Open Source Business Found Parasitic, and the ADCL

John Cowan cowan at mercury.ccil.org
Thu Mar 13 12:38:29 UTC 2003


maa at liacc.up.pt scripsit:

> Most open source licenses, including GPL, simply forbid selling the
> software.  I have found no rationale for this.

This is simply false.  The FSF will cheerfully sell you its software; if you
send them money, they will send you one of a variety of CD-ROMs full of
software.  Indeed, this is more than your typical proprietary software
company will do -- they are always very careful to tell you that their
software is "licensed not sold".  Selling software is one of the ways the
FSF pays its expenses.

> However, because of clause 6 (no discrimination against fields of
> endeavor), the open source business must either sell to all recipients
> (including authors of derivative works?) or give away to all.

Section 6 means that the *license* must not discriminate against fields of
endeavor:  it cannot have clauses saying "This program may not be used
by nuclear physicists or long-distance runners", for example.  It does
not mean that software *retailers* cannot discriminate.  The FSF, for
example, does discriminate: it will sell you software at one price if
you are an individual buying for individual use, and another if you are
a corporation or an individual buying for corporate use.

Price discrimination (if you can pull it off) is the standard way of
extracting consumer surplus: sell cheaply to the poor and expensively to
the rich, as airlines and wire services (full disclosure: I work for a
wire service, Reuters) do.

> Also, the general problem depends on an certain interpretation of
> clause 6 itself, whereby "restrict" includes "requiring a fee". (This
> interpretation seems fairly reasonable, but if it is wrong please let
> me know ASAP so I can start selling open source software right away.)

You can certainly sell open-source software for all the traffic will bear.
You just can't extract monopoly rent from those sales; i.e. you cannot
prevent a secondary market that may undercut you if you sell for too much.

"Restrict" means "forbid, or place under such onerous terms as to be
tantamount to forbidding".

> Dual licensing: Copyright owners release under a "spreading" open source 
> license (usually GPL). Users wanting to sell derivatives must obtain a non 
> open source (or just non spreading?) license.

I don't know what you mean by "spreading".  But yes, this is practical and
is often done.

> Problem: Only the copyright owners can sell the closed license. So
> the closed license vendor must own the copyright of all modifications
> made to their product (by the open source community at large). Is this
> feasible? Practical?  Done? (MySQL?)

Yes.  The FSF (back to them again) insist that any contributor assign the
copyright of the contribution back to them, not because they have any
intention of dual-licensing, but because it allows them to be the sole
copyright author for purposes of copyright-infringement lawsuits.

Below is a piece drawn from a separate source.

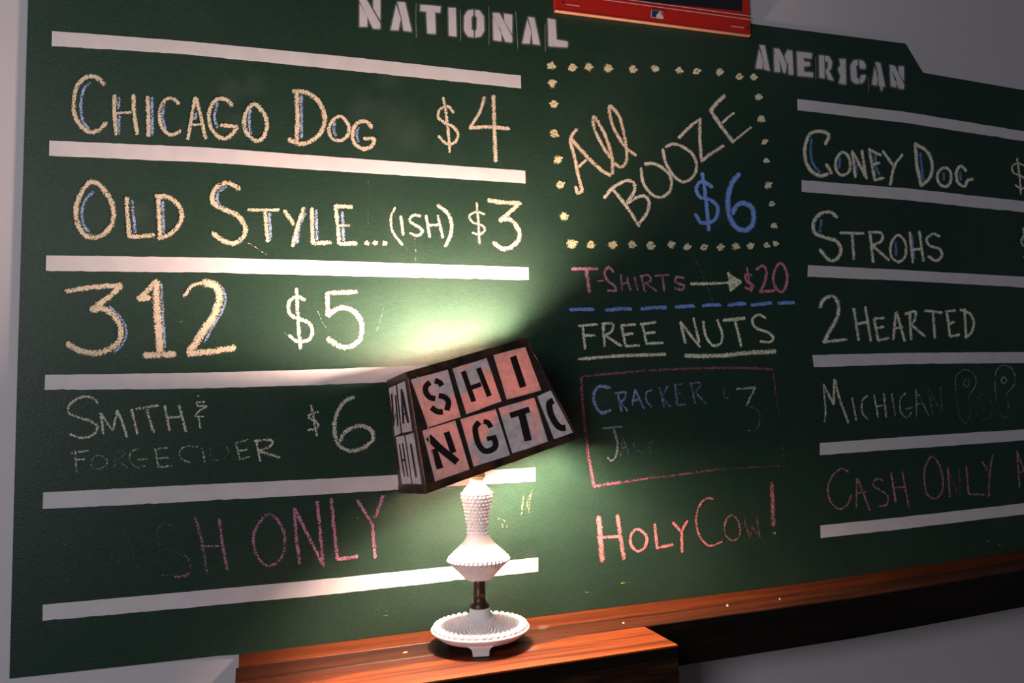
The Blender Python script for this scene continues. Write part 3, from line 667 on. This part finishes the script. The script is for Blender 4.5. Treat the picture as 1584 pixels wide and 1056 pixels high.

> Another problem: The need to buy a closed license for X lies exclusively
> on the existence of (exclusively) closed software Y the buyer is joining
> with X to form a distributable or sellable product Z. If Y is opened,
> then Z must also be opened, and then, again, bye bye business. Corollary
> (unwanted?): the open source business (dual licensing) is parasitic on
> non-open source business. If everybody went open source, nobody could
> sell software!

And if nobody sold computers, nobody could sell or give away software either.
Elimination of proprietary software is not likely to happen, given that there
are often good business reasons to keep software closed.  

Eric Raymond says in "The Magic Cauldron"
(at http://catb.org/~esr/writings/magic-cauldron/magic-cauldron-10.html):

	On the other hand, open source seems to make the least sense
	for companies that have unique possession of a value-generating
	software technology (strongly fulfilling criterion (e)) which is
	(a) relatively insensitive to failure, which can (b) readily be
	verified by means other than independent peer review, which is
	not (c) business-critical, and which would not have its value
	substantially increased by (d) network effects or ubiquity.

> Conditions of Use of MAA Artifacts

It is more than questionable whether any such conditions of use are
enforceable among people who have not signed a contract with the source.
In particular,

>     1.3  The use of any MAA artifact is subject to these conditions. The use,
>     of an MAA artifact, not in accordance with these conditions, is an
>     illegal act.

does not give any theory whereby the use of something can be made "an
illegal act".  Copyright law, at least, does not constrain use.  Patent
law can and does, but I suppose that the creators of MAA artifacts do not
generally hold patents on the subject matter.

-- 
John Cowan           http://www.ccil.org/~cowan              cowan at ccil.org
To say that Bilbo's breath was taken away is no description at all.  There
are no words left to express his staggerment, since Men changed the language
that they learned of elves in the days when all the world was wonderful.